The initiative, The Costs of War, has provided an independent analysis of the monetary costs to the United States as well as the human toll — the numbers who died and were wounded.
Through the years GoLocal has reported on the research. The studies have been a leading source of data for the media, policymakers and Congress. As examples:
NEW: Brown: Cost of U.S Wars—$4 Trillion and 225,000 Lives (Wednesday, June 29, 2011)
NEW: Cost of U.S. War on Terror Stands at $6.4 Trillion & 801K Lives, Says New Brown Report (Wednesday, November 20, 2019)
With the United States pulling out of the military involvement in the two battle zones, what is the future of the research initiative?
Professor Catherine Lutz of the Watson Institute for International and Public Affairs at Brown University, one of the project directors of the Costs of War Project, tells GoLocal, "I think the project has had an impact both on public understanding of the war, and in Washington, where our data and reports on the wars have been widely used in floor speeches and legislative actions."
She said, "To the extent that our work has had some impact on shaping public opinion about the wars (as being much more expensive, less effective, and most damaging to human lives (especially civilian lives) than people recognize or politicians have let on, I think it has given support to those within the policy world who have taken seriously these costs and public opinion about them."
Regarding the future of the project, Lutz says it will go on.
"The project will absolutely continue.
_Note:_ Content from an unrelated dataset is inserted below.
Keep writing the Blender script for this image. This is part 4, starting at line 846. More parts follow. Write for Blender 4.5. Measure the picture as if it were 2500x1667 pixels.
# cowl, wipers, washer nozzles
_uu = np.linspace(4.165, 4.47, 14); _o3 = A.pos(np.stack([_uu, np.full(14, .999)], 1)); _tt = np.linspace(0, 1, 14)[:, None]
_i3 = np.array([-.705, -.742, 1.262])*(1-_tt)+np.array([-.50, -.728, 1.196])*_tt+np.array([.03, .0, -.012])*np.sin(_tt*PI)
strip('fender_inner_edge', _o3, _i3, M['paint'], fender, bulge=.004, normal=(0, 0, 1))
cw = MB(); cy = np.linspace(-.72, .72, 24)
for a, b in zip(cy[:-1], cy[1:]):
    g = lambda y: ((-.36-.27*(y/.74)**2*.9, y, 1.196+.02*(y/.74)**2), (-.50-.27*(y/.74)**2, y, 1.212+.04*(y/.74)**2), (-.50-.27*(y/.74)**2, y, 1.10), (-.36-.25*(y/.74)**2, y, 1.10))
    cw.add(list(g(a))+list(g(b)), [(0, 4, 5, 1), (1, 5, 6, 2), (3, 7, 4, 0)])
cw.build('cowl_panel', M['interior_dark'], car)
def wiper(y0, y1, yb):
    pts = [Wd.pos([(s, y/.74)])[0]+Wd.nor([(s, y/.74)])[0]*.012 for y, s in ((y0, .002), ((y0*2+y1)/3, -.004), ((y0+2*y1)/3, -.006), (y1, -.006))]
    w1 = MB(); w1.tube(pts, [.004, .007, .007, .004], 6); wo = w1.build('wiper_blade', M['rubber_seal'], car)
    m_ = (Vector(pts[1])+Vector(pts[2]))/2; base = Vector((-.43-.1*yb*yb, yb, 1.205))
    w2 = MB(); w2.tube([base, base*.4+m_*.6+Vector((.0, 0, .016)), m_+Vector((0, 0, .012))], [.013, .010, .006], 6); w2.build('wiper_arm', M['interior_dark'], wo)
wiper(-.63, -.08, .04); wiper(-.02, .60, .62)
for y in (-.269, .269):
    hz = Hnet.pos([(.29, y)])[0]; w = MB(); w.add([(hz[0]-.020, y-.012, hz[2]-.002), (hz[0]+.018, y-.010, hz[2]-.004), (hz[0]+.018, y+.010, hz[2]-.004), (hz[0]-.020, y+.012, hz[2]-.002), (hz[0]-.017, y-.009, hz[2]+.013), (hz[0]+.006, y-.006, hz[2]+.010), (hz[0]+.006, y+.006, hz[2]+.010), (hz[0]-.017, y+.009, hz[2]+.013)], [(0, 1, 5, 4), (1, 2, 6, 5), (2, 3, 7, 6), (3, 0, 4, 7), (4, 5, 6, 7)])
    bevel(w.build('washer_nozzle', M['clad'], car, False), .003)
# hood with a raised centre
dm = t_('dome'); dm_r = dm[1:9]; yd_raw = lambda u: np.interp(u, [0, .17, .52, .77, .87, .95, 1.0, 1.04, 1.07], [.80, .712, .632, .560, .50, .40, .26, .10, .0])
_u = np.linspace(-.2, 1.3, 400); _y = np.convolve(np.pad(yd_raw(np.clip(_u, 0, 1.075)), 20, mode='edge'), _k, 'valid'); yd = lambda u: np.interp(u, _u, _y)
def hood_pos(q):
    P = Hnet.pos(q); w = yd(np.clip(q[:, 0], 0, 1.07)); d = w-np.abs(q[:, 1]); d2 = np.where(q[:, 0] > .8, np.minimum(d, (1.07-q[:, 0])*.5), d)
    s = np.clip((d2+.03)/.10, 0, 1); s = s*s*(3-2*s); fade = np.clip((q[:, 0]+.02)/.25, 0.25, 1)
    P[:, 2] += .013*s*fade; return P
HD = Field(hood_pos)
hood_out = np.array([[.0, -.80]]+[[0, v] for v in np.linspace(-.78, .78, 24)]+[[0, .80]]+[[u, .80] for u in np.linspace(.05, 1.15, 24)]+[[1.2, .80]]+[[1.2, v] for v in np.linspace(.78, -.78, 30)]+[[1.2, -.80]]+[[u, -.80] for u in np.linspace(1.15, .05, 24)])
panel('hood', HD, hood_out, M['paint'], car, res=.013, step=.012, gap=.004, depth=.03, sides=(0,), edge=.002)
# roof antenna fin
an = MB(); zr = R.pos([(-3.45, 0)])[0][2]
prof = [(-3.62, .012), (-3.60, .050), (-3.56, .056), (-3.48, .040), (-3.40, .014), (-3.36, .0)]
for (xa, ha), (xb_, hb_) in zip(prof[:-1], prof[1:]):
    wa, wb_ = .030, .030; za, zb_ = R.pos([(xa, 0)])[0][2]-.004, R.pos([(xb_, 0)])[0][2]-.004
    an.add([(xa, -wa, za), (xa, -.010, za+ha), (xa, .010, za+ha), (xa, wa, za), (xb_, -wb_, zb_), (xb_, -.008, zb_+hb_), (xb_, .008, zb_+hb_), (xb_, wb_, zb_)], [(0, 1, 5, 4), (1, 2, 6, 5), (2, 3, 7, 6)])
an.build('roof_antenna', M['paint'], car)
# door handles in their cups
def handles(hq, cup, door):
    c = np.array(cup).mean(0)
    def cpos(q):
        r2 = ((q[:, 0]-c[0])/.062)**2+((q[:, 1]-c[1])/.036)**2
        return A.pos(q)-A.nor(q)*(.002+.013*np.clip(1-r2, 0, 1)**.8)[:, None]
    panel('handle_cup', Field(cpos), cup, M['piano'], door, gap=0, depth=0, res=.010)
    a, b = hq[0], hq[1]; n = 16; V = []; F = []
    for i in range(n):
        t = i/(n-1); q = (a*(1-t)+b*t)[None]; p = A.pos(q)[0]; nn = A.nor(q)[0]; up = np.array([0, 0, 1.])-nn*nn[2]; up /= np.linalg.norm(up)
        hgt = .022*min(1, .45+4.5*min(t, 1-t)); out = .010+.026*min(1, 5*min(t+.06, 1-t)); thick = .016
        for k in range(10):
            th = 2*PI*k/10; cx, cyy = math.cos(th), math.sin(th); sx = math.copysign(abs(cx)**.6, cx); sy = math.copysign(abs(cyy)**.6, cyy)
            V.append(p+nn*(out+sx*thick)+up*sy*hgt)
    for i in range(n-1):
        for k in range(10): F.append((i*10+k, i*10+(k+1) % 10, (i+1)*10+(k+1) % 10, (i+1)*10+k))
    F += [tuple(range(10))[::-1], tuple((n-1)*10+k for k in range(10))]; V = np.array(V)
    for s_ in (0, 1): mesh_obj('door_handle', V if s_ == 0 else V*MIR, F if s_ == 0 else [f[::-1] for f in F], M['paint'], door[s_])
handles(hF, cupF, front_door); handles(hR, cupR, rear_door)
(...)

We will continue to track the costs of these wars, which are not over by any means [such as] costs for the care of war veterans and costs for interest on war debt," said Lutz.
"We will also report on the problem with our war system more generally, which continues to get the lion’s share of our discretionary federal budget, create massive environmental damage, and promote a distorted view of how the international system of development and conflict resolution should work," she adds.
As of publication, the Biden administration had returned 3,000 troops to Afghanistan to assist in the evacuation of Americans and certain Afghanistan citizens.